Although Mynation.com removed it later, the image of the young girl was also carried in these newspapers. Online portals like Postcard News and Rightlog also published the picture, while one of them later took it down. Besides the taint of fake news, it also raises questions of impropriety—using a minor’s image without permission in an undisguised act of misrepresentation.

Newslaundry spoke to the family of the girl in question, who is a minor. The father of the girl confirmed the picture was his daughter’s but said they were unaware of it being used in any article. He added that no permissions had been sought for it, nor had his daughter ever been to Dubai. “She is preparing for her CA entrance examinations so I don’t want her to be disturbed by the news,” he said, wishing not to be identified for reasons of privacy.

We sent a list of questions to Abhijit Majumder, the Editor in Chief of Mynation.com. Here’s the response:

We ran the story based on information we obtained from reliable sources. We confirmed it with Congress’s overseas secretary Aarathi Krishnan and her office. While we do not have the video, we have enough phone and other trail to defend our story should we need to. MyNation stands by its story

This is not the first time Mynation.com has been accused of peddling disinformation. In August last year, the portal had published a report rubbishing student leader Umar Khalid’s claim of being attacked by a gun-toting assailant.

Sinha noted that fake news as a phenomenon in India has reached a level where it is nigh-impossible to counter it. “We cater to the urban middle classes, but large parts of rural India have no access to any fact-checking entity,” he said. Therefore, fake news such as the above, spreads like wildfire and has the potential to cause harm.

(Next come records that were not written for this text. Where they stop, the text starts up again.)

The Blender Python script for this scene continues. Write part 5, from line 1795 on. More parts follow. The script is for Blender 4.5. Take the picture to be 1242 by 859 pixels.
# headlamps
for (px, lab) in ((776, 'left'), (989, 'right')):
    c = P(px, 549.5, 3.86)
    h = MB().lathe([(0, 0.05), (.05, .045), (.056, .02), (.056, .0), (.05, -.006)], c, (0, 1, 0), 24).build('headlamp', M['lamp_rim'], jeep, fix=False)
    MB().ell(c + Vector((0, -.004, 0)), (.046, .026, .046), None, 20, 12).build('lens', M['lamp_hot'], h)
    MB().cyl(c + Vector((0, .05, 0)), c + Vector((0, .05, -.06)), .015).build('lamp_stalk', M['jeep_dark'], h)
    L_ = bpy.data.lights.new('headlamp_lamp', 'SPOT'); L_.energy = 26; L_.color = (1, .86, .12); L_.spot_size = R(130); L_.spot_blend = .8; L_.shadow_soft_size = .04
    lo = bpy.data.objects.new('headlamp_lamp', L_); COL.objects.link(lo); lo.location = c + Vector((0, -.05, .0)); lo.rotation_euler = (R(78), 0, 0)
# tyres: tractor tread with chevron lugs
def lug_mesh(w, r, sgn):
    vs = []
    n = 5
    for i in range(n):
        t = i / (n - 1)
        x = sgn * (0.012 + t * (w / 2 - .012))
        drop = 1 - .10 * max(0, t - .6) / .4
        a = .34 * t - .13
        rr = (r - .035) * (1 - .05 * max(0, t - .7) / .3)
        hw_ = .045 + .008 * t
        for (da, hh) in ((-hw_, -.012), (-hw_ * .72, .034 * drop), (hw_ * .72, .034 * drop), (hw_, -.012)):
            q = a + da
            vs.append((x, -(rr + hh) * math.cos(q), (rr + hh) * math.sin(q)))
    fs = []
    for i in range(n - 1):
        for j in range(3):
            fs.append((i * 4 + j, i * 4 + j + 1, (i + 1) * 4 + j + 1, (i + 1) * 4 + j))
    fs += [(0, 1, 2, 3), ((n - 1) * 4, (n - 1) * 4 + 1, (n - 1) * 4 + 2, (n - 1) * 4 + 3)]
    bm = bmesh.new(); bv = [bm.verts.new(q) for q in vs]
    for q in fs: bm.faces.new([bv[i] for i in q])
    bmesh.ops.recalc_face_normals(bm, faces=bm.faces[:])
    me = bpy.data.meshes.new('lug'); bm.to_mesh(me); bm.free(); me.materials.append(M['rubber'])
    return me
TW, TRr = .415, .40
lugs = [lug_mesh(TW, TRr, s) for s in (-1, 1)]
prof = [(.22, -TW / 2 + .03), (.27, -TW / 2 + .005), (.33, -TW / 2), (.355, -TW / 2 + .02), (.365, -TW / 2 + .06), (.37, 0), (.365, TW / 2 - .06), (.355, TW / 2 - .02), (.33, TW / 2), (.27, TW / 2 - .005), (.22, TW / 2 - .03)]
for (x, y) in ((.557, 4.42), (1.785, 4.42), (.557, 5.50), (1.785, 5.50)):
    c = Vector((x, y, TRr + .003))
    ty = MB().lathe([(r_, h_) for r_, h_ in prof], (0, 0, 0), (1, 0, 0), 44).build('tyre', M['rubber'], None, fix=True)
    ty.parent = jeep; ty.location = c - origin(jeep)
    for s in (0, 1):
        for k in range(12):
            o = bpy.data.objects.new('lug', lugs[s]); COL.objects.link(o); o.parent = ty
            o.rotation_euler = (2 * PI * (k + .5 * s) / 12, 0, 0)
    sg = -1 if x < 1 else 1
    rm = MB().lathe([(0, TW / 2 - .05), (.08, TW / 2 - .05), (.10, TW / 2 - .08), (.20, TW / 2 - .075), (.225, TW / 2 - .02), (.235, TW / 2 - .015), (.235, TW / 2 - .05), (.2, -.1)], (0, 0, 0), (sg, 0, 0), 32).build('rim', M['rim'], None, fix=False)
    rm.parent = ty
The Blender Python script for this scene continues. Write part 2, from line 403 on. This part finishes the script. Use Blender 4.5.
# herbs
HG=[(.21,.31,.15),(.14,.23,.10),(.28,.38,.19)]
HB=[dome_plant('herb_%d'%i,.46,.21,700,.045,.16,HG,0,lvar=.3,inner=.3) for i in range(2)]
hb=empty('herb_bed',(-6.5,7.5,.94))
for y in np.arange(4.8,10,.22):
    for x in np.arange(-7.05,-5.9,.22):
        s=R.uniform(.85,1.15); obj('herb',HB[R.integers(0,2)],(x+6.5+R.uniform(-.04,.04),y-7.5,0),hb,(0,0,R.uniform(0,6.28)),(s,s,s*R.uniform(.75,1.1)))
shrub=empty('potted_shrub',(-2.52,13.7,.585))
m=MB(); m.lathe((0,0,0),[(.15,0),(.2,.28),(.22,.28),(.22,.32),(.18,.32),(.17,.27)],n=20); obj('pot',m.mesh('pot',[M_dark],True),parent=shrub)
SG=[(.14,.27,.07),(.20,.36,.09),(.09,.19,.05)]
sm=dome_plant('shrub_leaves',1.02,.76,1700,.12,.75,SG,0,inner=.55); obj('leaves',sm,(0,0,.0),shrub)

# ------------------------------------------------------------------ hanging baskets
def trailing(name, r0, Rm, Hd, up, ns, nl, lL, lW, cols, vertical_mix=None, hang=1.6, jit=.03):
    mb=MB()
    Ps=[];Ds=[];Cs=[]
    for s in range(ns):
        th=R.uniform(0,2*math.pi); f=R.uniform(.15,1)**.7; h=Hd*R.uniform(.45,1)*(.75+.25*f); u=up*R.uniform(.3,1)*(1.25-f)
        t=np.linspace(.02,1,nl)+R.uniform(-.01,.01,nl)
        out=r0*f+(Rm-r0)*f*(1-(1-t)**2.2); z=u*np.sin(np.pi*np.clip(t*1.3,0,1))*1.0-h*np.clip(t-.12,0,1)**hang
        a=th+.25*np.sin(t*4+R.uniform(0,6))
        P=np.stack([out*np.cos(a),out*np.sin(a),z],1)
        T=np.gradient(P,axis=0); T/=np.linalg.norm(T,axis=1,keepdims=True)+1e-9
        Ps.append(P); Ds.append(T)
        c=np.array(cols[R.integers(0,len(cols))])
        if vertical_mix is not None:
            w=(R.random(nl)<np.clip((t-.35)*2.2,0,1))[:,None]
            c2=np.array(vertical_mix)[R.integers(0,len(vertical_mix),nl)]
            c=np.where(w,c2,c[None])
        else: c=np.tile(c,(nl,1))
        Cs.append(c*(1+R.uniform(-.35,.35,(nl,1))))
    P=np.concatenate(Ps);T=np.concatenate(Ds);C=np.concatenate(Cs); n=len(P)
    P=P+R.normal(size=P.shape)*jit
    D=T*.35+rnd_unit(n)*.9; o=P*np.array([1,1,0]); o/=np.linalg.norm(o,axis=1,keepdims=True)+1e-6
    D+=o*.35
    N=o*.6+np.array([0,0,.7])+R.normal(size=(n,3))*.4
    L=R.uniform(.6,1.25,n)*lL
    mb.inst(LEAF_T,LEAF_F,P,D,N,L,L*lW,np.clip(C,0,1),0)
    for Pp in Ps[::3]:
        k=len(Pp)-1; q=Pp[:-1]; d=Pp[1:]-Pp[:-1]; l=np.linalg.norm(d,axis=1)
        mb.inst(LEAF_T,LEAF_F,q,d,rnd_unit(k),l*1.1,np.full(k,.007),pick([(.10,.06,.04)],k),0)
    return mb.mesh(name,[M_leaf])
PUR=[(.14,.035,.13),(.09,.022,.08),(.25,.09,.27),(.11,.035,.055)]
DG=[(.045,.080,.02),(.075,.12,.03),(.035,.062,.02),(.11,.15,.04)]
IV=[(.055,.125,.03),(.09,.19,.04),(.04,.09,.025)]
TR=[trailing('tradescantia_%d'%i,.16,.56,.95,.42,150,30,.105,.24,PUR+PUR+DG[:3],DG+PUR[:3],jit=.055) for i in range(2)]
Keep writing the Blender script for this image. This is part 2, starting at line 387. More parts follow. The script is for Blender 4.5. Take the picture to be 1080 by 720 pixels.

That the news industry suffers from a major trust deficit is no longer news. While targeting Rahul Gandhi is nothing new, this seems to be part of BJP’s strategy to project the 2019 elections as a Presidential-style contest between PM Modi and Gandhi. Irrespective of the facts, the contrast between a fumbling Rahul Gandhi and a confident Modi with his scripted interviews, sets the stage for a two-way battle between them. At least that’s what the BJP hopes, even though our polity is constructed differently. Sinha adds that this also fits in well with the party’s refrain that there is no alternative to Modi in the next general elections. With elections merely months away, the fake news factory is only just warming up.

The story has been updated with My Nation Editor’s response.